In 1901 Loeffler wrote, as a companion piece to his Villanelle du Diable (see the following pages), an "aubade" for orchestra inspired by Paul Verlaine's ecstatic lines addressed to his bride, Mathilde Mauté, and printed in the volume of poems entitled La Bonne Chanson.[94] Loeffler's paraphrase was originally entitled Avant que tu ne t'en ailles, after the opening line of the poem; later this was changed to La Bonne Chanson; the title finally chosen by the composer is the French of that given above—Poème.
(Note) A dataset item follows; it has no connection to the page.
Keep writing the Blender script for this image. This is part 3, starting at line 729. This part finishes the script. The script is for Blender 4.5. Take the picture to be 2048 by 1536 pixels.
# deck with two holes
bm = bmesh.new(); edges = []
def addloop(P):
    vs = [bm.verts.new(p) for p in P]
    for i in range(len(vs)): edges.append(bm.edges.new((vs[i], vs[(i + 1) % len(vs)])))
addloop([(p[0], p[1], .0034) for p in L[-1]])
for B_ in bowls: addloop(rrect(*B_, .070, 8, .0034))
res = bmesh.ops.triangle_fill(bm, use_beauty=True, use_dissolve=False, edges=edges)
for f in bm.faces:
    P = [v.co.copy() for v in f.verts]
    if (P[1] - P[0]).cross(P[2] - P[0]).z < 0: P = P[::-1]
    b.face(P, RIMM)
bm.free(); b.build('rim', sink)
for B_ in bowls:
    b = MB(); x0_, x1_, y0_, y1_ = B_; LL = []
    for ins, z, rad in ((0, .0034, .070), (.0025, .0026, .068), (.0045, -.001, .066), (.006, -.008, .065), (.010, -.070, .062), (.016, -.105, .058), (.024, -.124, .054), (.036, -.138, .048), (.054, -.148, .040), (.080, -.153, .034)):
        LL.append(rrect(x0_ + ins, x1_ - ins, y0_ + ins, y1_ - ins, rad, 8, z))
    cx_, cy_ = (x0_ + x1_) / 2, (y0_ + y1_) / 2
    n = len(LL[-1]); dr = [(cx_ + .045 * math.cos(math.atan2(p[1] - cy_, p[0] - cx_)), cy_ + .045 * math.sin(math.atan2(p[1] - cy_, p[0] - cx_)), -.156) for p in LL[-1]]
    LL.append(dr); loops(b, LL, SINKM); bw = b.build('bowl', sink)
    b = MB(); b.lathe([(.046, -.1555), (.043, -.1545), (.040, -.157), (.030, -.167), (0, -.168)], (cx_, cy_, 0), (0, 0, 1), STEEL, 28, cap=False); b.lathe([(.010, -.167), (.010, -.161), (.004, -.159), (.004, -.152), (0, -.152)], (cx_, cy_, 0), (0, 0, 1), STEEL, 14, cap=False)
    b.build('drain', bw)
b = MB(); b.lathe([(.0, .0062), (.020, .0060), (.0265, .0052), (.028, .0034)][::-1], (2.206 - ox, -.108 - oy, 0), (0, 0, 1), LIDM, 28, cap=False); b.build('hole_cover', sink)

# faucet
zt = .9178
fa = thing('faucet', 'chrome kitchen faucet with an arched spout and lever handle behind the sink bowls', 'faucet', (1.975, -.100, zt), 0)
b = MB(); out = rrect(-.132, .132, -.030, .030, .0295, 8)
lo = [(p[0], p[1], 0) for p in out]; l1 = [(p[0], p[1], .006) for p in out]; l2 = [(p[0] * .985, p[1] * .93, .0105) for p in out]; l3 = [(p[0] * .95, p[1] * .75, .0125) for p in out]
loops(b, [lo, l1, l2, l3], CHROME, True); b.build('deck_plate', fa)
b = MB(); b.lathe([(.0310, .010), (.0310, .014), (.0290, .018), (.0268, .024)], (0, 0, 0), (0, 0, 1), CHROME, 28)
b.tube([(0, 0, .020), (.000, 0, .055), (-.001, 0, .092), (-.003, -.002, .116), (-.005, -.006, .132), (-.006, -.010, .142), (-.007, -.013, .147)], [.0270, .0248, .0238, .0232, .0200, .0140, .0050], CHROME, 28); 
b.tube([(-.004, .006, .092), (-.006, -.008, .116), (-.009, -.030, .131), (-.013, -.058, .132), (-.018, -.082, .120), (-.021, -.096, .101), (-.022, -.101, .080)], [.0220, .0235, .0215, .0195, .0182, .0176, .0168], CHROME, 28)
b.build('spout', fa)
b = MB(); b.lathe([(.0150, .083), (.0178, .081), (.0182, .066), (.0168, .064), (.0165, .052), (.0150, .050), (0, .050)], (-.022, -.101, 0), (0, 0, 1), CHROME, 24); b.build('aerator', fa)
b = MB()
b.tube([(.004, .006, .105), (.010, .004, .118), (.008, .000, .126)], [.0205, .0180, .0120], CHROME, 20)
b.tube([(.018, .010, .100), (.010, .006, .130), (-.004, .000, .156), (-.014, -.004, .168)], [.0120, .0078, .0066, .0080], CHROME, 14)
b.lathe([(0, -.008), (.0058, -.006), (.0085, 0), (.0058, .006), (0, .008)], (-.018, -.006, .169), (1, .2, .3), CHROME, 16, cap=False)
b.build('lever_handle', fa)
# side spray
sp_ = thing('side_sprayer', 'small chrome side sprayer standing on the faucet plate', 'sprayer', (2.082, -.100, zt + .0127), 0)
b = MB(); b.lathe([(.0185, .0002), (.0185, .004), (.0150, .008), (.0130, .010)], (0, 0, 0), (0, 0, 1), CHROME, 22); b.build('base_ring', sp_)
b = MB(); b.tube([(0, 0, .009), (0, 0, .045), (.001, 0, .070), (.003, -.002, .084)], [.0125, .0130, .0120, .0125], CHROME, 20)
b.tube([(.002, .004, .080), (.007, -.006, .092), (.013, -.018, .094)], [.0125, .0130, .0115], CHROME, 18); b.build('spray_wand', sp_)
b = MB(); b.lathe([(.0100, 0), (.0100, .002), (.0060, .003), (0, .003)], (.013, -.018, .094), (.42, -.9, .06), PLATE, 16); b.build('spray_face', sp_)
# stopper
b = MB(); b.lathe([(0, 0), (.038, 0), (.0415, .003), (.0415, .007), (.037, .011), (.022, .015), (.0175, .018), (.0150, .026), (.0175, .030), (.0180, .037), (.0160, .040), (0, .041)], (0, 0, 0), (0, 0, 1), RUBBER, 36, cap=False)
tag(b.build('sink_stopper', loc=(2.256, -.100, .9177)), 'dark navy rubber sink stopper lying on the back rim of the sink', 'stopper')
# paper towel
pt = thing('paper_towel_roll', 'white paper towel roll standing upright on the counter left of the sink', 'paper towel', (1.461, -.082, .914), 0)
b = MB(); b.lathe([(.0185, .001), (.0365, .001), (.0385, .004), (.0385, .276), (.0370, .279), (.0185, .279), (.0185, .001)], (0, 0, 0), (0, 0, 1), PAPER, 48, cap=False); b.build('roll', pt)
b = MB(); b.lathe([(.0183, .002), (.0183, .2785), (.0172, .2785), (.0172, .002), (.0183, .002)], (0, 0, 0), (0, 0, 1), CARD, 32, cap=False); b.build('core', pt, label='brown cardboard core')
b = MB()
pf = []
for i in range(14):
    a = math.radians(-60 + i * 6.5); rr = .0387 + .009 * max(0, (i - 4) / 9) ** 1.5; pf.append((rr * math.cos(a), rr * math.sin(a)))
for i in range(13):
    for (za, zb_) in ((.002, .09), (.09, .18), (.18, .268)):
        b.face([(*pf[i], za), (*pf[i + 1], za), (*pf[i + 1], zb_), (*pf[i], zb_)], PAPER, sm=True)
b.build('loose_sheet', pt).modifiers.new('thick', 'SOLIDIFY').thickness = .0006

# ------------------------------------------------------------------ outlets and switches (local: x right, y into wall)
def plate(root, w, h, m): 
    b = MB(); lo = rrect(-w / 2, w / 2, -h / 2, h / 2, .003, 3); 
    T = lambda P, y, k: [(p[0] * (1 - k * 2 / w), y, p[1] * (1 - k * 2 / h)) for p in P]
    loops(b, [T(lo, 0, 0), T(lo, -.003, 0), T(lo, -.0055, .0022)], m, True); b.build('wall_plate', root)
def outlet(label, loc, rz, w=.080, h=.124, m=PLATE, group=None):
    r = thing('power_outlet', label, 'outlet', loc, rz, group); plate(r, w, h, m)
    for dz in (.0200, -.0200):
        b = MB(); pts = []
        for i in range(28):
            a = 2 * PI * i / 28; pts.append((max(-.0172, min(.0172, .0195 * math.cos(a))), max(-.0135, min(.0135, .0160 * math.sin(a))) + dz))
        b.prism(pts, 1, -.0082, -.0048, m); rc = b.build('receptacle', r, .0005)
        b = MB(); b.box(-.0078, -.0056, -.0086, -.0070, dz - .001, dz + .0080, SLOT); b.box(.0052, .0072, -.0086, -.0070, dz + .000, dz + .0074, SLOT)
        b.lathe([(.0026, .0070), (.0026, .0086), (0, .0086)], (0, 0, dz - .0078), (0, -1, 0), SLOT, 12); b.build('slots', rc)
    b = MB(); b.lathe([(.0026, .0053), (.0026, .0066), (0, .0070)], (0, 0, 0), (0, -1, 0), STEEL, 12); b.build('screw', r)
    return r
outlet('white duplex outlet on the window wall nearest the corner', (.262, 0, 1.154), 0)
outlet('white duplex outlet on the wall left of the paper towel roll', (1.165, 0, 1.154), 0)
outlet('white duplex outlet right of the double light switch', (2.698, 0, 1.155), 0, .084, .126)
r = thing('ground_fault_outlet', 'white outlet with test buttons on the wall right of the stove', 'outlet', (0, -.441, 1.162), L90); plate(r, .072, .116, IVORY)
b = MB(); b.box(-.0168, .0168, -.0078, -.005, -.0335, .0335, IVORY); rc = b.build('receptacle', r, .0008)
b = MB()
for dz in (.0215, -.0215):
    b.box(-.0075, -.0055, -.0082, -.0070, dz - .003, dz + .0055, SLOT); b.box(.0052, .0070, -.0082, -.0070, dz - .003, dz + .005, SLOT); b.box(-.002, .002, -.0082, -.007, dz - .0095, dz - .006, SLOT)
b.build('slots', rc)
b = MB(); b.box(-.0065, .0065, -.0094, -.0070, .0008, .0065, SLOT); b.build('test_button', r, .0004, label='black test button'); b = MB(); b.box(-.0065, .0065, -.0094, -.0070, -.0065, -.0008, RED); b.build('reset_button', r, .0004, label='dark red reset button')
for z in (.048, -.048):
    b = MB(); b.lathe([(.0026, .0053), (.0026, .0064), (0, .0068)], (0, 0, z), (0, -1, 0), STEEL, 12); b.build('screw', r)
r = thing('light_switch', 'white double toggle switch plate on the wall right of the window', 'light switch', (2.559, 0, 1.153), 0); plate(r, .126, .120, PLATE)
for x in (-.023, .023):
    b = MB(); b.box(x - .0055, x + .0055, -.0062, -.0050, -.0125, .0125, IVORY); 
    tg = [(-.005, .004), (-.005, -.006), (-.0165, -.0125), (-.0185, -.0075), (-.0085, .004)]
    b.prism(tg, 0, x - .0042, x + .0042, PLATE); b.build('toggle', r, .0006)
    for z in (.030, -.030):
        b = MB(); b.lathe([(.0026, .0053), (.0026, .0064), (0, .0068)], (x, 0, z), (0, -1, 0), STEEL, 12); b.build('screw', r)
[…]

Verlaine's poem, in English prose, is as follows:

"Before you fade and disappear, pale morning-star—a thousand quails call in the thyme—

"Turn towards the poet, whose eyes brim with love—the lark mounts skyward with the day—

"Turn your face which the dawn drowns in its blue—what joy among ripe wheat-fields!—

"Make my thought shine yonder—far off, O so far!—The dew shines brightly on the hay—

"In the sweet dream wherein my love still sleeping stirs—Quick! be quick! for, lo, the golden sun!" [95]

Loeffler's tonal translation of Verlaine's poem is in spirit a rhapsody, in form "a fantastic kind of thème varié" (theme with variations), as he describes it, "the theme appearing even in canonic form and in inversion."[96] The music opens with a passage suggestive of the opening verse of the poem: harp, glockenspiel,[97] and strings evoke the thought of the early dawn, the fading and disappearing star. The strings sing the principal theme. After an allegro passage (some will find here the thought of the ascending lark), there is a return to the serener mood of the opening; antique cymbals hint at the sparkle of the dew on the hay. The music keeps pace with the mounting eagerness and desire of the poet-lover; the excitement grows, reaching its climax in an effulgent outburst of the full orchestra, announcing the rising sun.

"THE DEVIL'S VILLANELLE," SYMPHONIC FANTASIA: Op. 9

La Villanelle du Diable, d'après un poème de M. Rollinat, Fantasie symphonique, pour grand orchestre et orgue, was composed in 1901. Its subject is Maurice Rollinat's[98] strange poem, La Villanelle du Diable. A "villanelle" (in the sense in which the term is used by Rollinat) is an old verse-form in which a couplet is followed by a refrain. In Rollinat's poem there are two alternating refrains, or burdens, which are united at the end.